“Choose someone whose life, conversation, and soul-expressing face have satisfied you. Keep him ever before your eyes… For we must indeed have someone according to whom we may regulate our characters.”
Seneca

The Storm’s Insight
I remember the first time I read The 48 Laws of Power by Robert Greene.
I made it a few laws in and stopped. It felt wrong. I remember thinking: I would never do this to someone.
But the book kept appearing, in conversations, in recommendations, in the margins of things I was already reading. So a few years later, I picked it up again.
This time I couldn’t put it down.
I went through everything Greene wrote. Took notes. Tested the ideas against what I was watching in the world. His work eventually became one of the pillars Storm Forged was built on.
The difference between the first read and the second was simple.
The first time, I wasn’t ready. I thought he was writing about me — about my choices, my morality, my conscience. He wasn’t. He was describing human behavior: the patterns that emerge when power, insecurity, ambition, and ego collide. Once I saw that, the work got inside me.
I never met him. But his thinking now shapes how I see.
This is what distinguishes a thinker who stays from one who doesn’t.
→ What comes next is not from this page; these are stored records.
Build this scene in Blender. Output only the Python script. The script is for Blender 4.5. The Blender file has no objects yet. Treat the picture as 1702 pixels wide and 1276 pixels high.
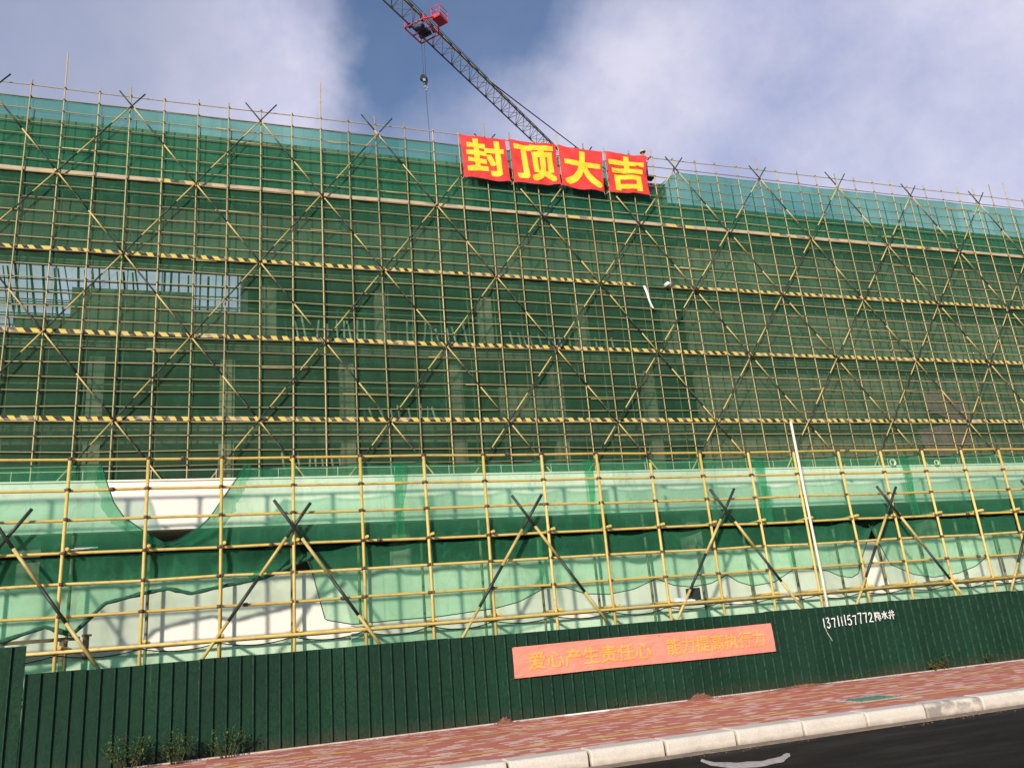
import bpy, math, random
from mathutils import Vector, Matrix, noise as mnoise

S = bpy.context.scene
COL = S.collection
RND = random.Random(7)

# ------------------------------------------------------------------ camera
cam_d = bpy.data.cameras.new("camera")
cam = bpy.data.objects.new("camera", cam_d)
COL.objects.link(cam)
cam_d.sensor_fit = 'HORIZONTAL'
cam_d.sensor_width = 36.0
cam_d.lens = 29.242
cam_d.clip_start = 0.1
cam_d.clip_end = 5000
R = Matrix(((0.946061825706011, 0.32355939169346526, -0.016623537191711044),
            (-0.31258330886795604, 0.8980697394875368, -0.30945503394507573),
            (-0.08519798682462804, 0.2979598346484685, 0.950768762621747)))
CAM = Vector((7.6156, -38.1411, 1.4977))
cam.matrix_world = Matrix.Translation(CAM) @ (R @ Matrix.Rotation(math.pi / 2, 3, 'X')).to_4x4()
S.camera = cam


def pixdir(x, y):
    """direction of a point of the sky, from its place in the 1702 x 1276 photograph"""
    return (R @ Vector(((x - 851) / 1382.48, 1, -(y - 638) / 1382.48))).normalized()


# ------------------------------------------------------------------ light
SUN_TRAVEL = Vector((1.02, 1.25, -0.66)).normalized()
SUN_EL = math.asin(-SUN_TRAVEL.z)
SUN_ROT = math.atan2(-SUN_TRAVEL.x, -SUN_TRAVEL.y)
sun_d = bpy.data.lights.new("sun", 'SUN')
sun_d.energy = 3.7
sun_d.angle = math.radians(3.0)
sun_d.color = (1.0, 0.90, 0.76)
sun = bpy.data.objects.new("sun", sun_d)
COL.objects.link(sun)
sun.rotation_euler = SUN_TRAVEL.to_track_quat('-Z', 'Y').to_euler()

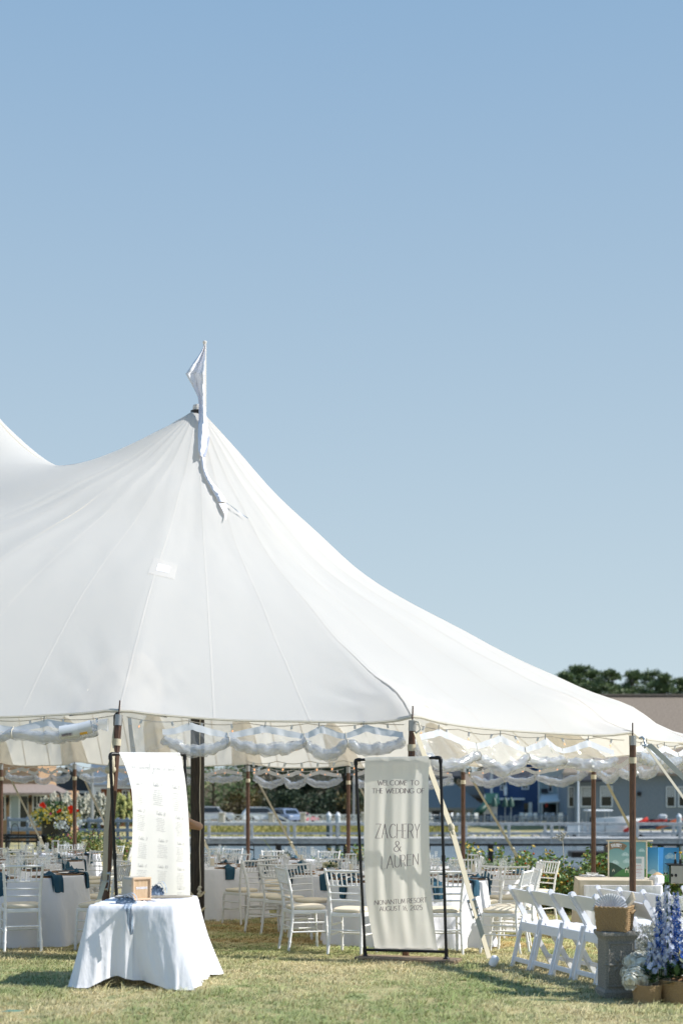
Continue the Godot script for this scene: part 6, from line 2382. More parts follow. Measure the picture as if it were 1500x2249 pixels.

You read many. Most remain on the shelf. They are useful, occasionally quoted, essentially decorative. But a few cross a different boundary.
They stop being authors. They become the way you think.
You stop remembering what they wrote. You start seeing the world the way they saw it.
That shift doesn’t happen through admiration. It happens through submission. It’s the willingness to let an idea interrupt you, correct you, cost you something. Some people collect thinkers the way they collect anything else: as evidence of a self they want to project. The ideas circle the ego. They never alter it.
The question isn’t which thinkers you admire.
It’s which ones you can’t think without.
The Forge’s Reflection
There is a difference between a thinker you have read and a thinker who has read you. The latter changes how you see.
The Sovereign’s Task
Think of one thinker whose ideas resonate deeply with you — but whose discipline you ignore.
What is stopping you from applying what they teach?
And what will it cost you if you continue not to?